Heh, that’s an old Alias habit. Always extend past what you want to perform an operation on, because you can’t guarantee that stuff aren’t 0.001 off somewhere (or if you want to change trim direction/projection, extending past is much safer).

But thank you for the information.

I’ve made a habit now in V6 to always either fin or rail whenever I want to trim a surface. I essentially never trim with curves anymore since it’s so incredibly unreliable (with “flat curves” not being pulled, no explicit trim direction, etc).

That only works if the curves are on the surfaces to be trimmed (within tolerance).
To make that work you first have to get the curves onto the surface. There is probably a way with fewer steps to do this trimming.
For instance, if you are projecting a curve onto the surface you could just trim with the original curve. In that case it wouldn’t matter if the curve is extra long.

Looking through my myriad of trim threads (hey, isn’t trimming in Rhino just great), I guess this is the most fitting one to put today’s example in (and in the last 5 years, at least I discovered fin):

curve-trim-fail-but-surface-works.3dm (2.1 MB)

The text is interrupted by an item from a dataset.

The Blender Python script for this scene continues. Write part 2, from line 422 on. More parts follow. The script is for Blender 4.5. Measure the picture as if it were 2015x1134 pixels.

Any particular reason not to use Pull (not Project) to pull the trim curve onto the surface?

Perhaps it would be better to discover the Pull command.

The way Fin works is it first pulls the curve to the surface and then makes the Fin surface. If you just pull the curve to the surface you can skip a step in your process.
After you pull the red curve the result is selected so you can just run trim and then skip the part where you select the cutter.

Can’t tell you why Trim doesn’t work with the red curve. Trim should also pull the curve to the surface in your example
.

Wow, I didn’t pay @davidcockey or @jim to say this, I swear!
:rofl:

I do agree that the user should be allowed to direct Rhino to do what the user needs done with respect to trimming surfaces with curves. But I think that can only be done effectively if there is first created a dedicated command for trimming surfaces with curves. As long as the option is buried inside a command that can take all kinds of cutters and all kinds of objects to be cut it will never work well.

The option to pull the curve to the surface is already what Rhino is supposed to be doing. What makes you think having an option to tell it what its already supposed to be doing will make it work any better?
Extending cutting curves on the surface to be cut is another example. Making that an option usually doesn’t work either.

IMO the only thing that will work well is to introduce a separate command designed for trimming surfaces with curves. That could give the user improved control of trimming that is targeted only for trimming surfaces with curves.

In some situations Project rather than Pull may be the desired behavior when trimming with a curve not on a surface.

Of course, there are a myriad of ways to trim surfaces with curves.

The question is why the trim command so overloaded?

There isn’t just one Boolean command that works for everything. If there was just one command for all booleans then when a user asks for it to work better they are told that this command has to work for curves and surfaces and meshes and polysrfs and it has to be able to add and subtract so we really don’t have any wiggle room to make it work any better.

That is where we are right now with the trim command. Trim is stuck where it was 25 years ago when everything was crammed into one command and there is no wiggle room to improve it so the myriad of possible improvements are just ignored.

Good point. In the CAD I mostly use at work there are three different trim commands:

“Trim sheet”, “trim body” and “trim and extend” which includes “make corner” that’s crazy useful… I use that literally all the time and it saves so much time (oh, and the commands have “extend” options which are actually useful unlike Rhino which only works in a very narrow use case, as well all having dual tolerance options).